BEGIN

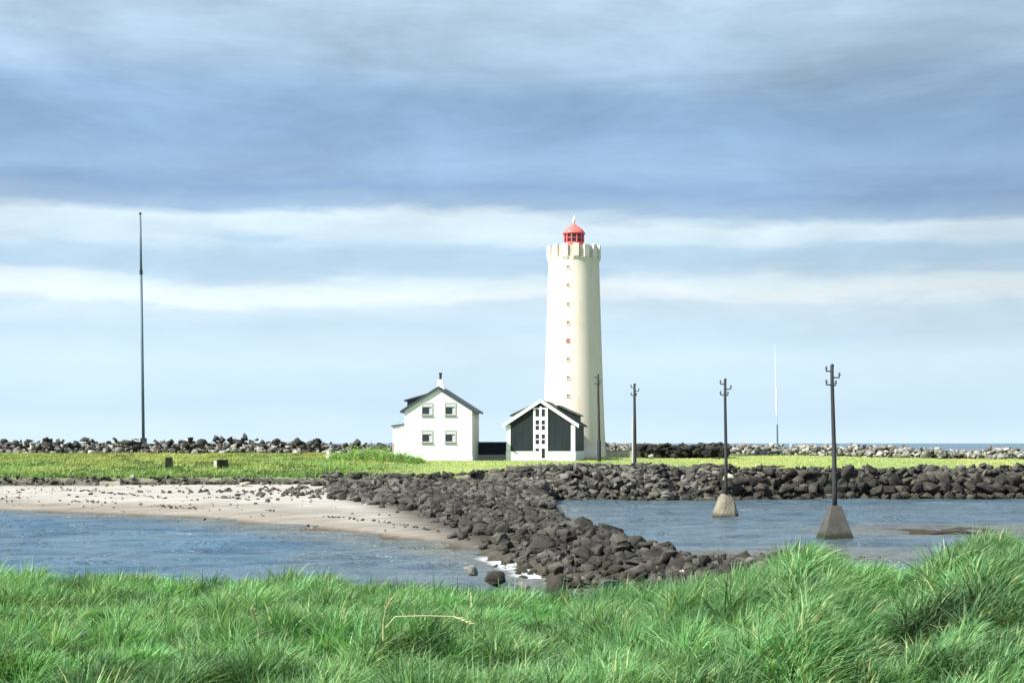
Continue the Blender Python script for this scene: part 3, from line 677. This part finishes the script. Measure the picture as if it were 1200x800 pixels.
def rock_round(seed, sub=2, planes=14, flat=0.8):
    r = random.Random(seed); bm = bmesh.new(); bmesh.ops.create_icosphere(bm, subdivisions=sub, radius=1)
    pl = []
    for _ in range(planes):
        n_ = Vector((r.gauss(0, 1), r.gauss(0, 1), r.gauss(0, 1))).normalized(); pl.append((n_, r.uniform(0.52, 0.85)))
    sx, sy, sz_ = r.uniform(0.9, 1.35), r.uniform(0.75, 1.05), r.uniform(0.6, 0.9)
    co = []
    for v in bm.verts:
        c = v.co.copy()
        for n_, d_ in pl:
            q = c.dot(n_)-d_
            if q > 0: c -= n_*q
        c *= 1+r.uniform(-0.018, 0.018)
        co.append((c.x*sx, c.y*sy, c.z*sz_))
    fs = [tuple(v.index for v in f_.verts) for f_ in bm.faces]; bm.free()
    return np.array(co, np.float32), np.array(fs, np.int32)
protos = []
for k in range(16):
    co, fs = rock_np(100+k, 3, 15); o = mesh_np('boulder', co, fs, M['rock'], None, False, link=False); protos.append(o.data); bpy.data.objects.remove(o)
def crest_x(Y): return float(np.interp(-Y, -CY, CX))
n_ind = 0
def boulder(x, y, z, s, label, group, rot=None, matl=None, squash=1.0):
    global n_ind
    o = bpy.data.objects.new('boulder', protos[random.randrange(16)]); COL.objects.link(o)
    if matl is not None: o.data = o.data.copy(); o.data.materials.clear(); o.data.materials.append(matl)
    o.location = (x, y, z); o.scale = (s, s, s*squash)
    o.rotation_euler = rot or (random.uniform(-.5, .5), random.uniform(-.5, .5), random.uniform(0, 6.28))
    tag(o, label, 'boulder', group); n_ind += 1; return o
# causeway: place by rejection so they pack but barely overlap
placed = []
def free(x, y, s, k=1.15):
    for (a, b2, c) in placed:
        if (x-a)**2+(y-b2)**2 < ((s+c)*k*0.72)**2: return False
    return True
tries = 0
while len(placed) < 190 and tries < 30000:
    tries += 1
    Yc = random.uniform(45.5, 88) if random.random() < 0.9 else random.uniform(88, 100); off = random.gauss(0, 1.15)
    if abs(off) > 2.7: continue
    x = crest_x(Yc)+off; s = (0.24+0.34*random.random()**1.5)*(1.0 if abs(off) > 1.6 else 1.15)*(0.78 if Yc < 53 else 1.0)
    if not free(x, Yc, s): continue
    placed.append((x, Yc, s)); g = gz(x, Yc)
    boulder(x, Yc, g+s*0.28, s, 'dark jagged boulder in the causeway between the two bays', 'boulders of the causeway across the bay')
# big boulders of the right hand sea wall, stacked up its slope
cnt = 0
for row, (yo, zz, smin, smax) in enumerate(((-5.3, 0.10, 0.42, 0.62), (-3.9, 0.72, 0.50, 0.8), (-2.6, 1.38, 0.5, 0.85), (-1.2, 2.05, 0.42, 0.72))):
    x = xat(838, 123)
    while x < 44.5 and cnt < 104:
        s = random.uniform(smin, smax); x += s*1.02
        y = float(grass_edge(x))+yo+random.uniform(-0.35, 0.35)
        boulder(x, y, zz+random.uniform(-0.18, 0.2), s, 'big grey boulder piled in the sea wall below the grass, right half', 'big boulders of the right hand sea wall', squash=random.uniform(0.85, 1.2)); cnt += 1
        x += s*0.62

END
BEGIN

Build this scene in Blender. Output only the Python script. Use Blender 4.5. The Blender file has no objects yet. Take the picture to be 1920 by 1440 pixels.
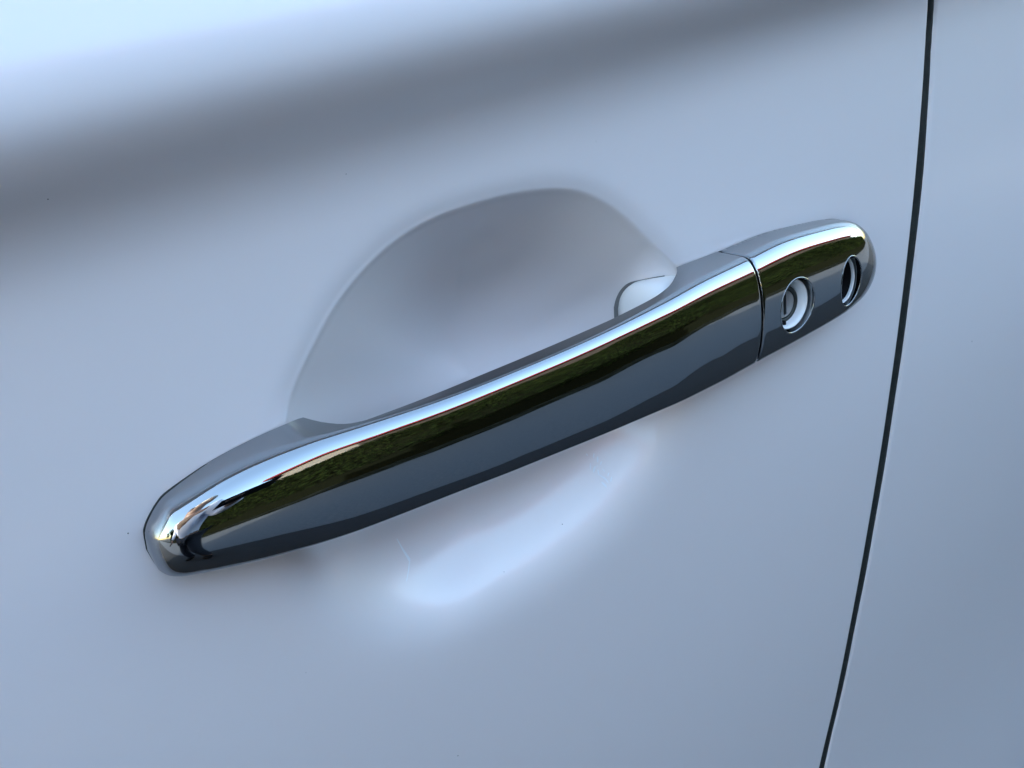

END
BEGIN

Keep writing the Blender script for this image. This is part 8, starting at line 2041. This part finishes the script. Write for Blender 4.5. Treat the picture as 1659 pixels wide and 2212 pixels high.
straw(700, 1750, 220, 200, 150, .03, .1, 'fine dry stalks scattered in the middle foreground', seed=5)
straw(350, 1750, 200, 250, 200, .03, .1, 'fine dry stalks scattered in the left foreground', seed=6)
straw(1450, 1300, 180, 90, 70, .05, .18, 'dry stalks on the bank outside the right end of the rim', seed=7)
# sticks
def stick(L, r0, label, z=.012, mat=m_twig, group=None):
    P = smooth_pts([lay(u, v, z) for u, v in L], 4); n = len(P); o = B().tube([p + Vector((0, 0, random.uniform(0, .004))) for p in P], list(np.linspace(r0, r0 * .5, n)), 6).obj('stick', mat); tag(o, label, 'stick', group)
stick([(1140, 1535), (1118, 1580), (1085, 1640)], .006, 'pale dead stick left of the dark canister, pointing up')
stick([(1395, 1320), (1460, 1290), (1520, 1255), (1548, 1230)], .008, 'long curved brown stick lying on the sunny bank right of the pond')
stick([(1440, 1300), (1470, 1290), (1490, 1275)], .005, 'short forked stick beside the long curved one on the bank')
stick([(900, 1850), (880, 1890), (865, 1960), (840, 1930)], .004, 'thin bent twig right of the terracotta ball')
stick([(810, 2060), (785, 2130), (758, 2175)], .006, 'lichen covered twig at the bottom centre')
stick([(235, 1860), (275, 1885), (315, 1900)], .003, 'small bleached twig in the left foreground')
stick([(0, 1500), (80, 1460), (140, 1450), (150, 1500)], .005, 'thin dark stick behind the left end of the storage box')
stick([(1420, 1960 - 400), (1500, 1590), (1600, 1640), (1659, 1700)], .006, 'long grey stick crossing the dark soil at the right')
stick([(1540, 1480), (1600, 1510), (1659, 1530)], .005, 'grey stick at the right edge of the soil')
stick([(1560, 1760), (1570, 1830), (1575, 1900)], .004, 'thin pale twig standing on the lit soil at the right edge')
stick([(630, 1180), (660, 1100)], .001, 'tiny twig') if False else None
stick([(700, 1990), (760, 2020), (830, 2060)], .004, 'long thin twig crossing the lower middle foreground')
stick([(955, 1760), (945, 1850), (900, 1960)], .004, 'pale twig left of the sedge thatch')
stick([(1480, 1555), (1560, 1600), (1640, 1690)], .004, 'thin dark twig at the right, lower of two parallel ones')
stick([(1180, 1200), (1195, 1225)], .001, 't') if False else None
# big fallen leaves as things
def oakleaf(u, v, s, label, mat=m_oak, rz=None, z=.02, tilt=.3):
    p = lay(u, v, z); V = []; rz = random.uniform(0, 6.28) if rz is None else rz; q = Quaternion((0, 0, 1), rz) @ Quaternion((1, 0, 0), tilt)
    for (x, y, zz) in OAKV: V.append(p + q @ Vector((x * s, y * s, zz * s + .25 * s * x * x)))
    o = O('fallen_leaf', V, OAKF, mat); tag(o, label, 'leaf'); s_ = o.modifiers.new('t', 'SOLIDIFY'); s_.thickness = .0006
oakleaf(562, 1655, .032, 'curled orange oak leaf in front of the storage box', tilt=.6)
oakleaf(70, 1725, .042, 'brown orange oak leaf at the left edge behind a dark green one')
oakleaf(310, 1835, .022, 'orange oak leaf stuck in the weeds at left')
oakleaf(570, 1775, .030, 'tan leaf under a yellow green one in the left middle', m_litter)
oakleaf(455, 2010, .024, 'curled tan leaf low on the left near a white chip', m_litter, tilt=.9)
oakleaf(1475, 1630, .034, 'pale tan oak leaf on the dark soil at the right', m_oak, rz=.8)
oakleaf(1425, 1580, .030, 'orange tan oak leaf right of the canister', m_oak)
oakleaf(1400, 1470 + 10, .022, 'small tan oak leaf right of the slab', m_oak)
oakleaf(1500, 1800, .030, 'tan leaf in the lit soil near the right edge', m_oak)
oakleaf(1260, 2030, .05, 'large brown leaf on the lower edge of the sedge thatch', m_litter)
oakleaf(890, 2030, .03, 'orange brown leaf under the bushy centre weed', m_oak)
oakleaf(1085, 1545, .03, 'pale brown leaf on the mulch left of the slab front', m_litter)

END

### Task details
Go through the records and gather the lines that hold "picture".

### Task output
Continue the Blender Python script for this scene: part 3, from line 677. This part finishes the script. Measure the picture as if it were 1200x800 pixels.
Build this scene in Blender. Output only the Python script. Use Blender 4.5. The Blender file has no objects yet. Take the picture to be 1920 by 1440 pixels.
Keep writing the Blender script for this image. This is part 8, starting at line 2041. This part finishes the script. Write for Blender 4.5. Treat the picture as 1659 pixels wide and 2212 pixels high.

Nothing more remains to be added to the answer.